Once you’ve generated some ideas, independently or in groups of two, it’s now time to convene with the larger group of naming stakeholders.  The purpose of this meeting is to review, vet, and discuss ideas, and ultimately craft a comprehensive list of options that map to the name’s overarching objectives.  At this point in the process, the group should be able to collectively identify 30-40 names that can be subsequently winnowed down to a winner.

Tip:  Begin your group meeting by recapping key information contained in the creative brief to ensure that the project goals and other particulars are front of mind.  Also remind everyone that naming should be objective, not personal. Lastly, capture new ideas that emerge as you review the list, as there might be a winner in there.

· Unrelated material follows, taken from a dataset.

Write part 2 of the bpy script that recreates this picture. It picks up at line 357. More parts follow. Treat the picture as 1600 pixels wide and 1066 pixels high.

Example: When reviewing a list of technical-sounding names for a new satellite Internet service, we decided to speak directly to the benefits: exceeding expectations for speed and reliability.  That’s how the name exede was born. View our brand naming case study for Exede.

Exercise 4: Screen for Brand Name Availability

Before adopting a name, make sure to check patent and trademark offices, common law usages, Google, and other websites to ensure that the name is not already in use by a competitor or major litigious company.  Because the stakes are high, it’s a good investment to hire an experienced intellectual property attorney to do this work. A reputable localization firm can also help you research relevant regional or cultural sensitivities that could impact how the name is perceived by different audiences.  Lastly, once you’ve selected a name, make sure to take appropriate legal steps to protect it so that no one can claim it while you’re not paying attention.

Tip: Select a wide range of names for the pre-screen, because the majority will inevitably be removed from consideration.  Do this early in the process, before falling in love with a specific name.

Example:  We developed an attractive name for a healthcare company that passed most legal screening but resembled the verb “to kill” in Japanese.  Had we not learned this early on, it could have been disastrous to go forward globally with this name!